В горах Памира и Тянь-Шаня — страница 3 из 45

Сначала я вспомнил об этих походах на «пробуждение птиц» как об идиллическом счастье детства. Но потом вспомнилось и другое ощущение — ощущение страшно напряженного внимания. Необходимо услышать, узнать и правильно назвать запевшую птицу. И запомнить ее; спрашивать второй раз нельзя. Упаси бог при этом соврать! Перепутать камышовку-барсучка и камышовку-тростниковку — позор! Нет, это было не эстетическое, бездумное наслаждение, а тяжелая работа. Нас учили не удовольствию, а делу. Поэтому мы очень быстро выучились узнавать по голосам чуть ли не всех птиц, и удивительно, я до сих пор помню многих.
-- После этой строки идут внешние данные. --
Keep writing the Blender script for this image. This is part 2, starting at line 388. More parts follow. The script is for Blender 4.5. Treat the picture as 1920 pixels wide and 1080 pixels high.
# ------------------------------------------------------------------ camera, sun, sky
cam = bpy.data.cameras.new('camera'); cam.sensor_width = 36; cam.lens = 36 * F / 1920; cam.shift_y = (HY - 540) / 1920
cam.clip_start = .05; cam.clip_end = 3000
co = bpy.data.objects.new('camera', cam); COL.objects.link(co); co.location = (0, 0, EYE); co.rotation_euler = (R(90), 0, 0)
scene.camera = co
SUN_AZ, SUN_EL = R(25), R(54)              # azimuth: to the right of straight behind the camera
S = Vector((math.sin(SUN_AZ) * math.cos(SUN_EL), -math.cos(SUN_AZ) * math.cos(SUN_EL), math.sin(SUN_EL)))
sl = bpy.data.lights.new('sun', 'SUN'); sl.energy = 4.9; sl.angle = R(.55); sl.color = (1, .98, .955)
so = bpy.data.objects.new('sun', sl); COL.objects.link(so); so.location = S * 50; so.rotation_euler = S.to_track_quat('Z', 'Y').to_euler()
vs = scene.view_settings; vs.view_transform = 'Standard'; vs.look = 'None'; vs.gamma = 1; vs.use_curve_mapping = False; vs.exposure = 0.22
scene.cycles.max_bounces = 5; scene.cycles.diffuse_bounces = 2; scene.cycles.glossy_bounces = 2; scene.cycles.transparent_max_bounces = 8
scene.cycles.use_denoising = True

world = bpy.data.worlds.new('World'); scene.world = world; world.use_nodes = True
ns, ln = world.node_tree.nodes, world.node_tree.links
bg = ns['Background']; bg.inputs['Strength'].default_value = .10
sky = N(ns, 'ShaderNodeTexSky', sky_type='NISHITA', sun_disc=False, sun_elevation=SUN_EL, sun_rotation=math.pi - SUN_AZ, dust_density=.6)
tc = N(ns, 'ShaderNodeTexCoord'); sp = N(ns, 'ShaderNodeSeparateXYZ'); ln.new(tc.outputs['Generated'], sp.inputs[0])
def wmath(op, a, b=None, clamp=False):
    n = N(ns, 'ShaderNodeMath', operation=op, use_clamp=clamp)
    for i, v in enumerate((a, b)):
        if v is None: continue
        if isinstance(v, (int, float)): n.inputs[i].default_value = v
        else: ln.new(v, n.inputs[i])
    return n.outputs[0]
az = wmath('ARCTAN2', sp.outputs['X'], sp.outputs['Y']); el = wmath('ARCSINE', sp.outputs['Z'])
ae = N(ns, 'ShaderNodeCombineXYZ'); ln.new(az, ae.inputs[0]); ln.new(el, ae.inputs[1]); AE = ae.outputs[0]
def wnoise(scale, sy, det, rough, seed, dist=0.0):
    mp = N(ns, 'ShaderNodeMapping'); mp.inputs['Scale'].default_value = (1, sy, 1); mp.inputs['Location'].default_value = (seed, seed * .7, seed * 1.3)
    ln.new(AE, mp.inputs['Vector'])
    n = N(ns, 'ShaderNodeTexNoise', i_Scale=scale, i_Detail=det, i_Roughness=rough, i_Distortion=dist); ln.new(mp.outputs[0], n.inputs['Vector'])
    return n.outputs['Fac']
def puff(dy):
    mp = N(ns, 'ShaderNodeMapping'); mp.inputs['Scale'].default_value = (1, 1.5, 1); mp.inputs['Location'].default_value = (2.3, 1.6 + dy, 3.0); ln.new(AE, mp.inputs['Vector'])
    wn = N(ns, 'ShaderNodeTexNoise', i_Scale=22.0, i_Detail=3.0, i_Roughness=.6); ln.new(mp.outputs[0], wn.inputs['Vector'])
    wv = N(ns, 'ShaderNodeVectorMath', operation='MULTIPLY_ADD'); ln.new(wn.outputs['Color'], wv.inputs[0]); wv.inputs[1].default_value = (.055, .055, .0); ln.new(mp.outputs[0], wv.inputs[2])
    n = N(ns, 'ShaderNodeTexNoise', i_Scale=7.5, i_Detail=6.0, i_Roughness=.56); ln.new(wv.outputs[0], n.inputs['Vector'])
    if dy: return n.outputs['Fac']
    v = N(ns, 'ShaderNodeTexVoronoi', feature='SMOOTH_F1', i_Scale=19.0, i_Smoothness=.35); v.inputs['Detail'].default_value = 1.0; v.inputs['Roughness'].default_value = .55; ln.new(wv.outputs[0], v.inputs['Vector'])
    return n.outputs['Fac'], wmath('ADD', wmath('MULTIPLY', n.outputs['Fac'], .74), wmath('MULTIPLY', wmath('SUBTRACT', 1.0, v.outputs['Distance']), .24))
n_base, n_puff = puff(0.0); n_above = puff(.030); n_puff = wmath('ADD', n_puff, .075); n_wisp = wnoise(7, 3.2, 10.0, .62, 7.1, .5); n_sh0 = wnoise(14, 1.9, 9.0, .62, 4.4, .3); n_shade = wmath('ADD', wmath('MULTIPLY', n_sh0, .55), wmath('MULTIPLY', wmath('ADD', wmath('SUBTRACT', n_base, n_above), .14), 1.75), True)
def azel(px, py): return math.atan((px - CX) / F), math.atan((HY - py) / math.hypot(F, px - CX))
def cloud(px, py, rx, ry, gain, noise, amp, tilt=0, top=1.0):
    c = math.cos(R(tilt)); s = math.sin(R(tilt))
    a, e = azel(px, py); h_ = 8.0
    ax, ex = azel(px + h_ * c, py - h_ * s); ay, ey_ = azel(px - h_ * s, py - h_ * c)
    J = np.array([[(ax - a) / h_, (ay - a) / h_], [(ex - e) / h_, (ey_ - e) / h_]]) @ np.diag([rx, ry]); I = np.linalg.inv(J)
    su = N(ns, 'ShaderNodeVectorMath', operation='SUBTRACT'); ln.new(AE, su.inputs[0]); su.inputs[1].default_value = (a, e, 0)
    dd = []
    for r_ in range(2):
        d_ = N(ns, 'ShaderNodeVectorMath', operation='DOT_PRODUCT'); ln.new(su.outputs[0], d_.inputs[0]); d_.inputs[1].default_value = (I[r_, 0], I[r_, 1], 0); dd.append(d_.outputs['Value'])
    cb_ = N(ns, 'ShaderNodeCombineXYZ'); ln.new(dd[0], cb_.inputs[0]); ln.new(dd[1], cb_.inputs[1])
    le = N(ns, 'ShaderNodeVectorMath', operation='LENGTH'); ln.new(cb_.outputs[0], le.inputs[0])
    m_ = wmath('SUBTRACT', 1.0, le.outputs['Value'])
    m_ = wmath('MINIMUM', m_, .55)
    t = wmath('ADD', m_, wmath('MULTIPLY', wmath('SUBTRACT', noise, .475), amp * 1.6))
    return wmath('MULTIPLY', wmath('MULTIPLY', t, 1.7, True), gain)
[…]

Широко велись в экспедициях занятия по наблюдению за гнездами. На озере мы сутками высиживали, пожираемые комарами, не отрывая глаз от бинокля, наведенного на гнездо чомги или какой-нибудь насекомоядной пеночки. Чомги строят свои гнезда из камыша, собирают его в кучу, и такая куча плавает на воде как плотик, а наверху ее лежат яйца. Но гагара-чомга доставляла нам мало хлопот, она кормила птенцов всего несколько раз в день. А вот пеночки умудрялись приносить корм птенцам по сто — двести раз в день, и в бинокль было хорошо видно, что́ именно они приносят. Но записать, сколько раз и чем они кормят птенцов, было трудно, делали они это чрезвычайно быстро.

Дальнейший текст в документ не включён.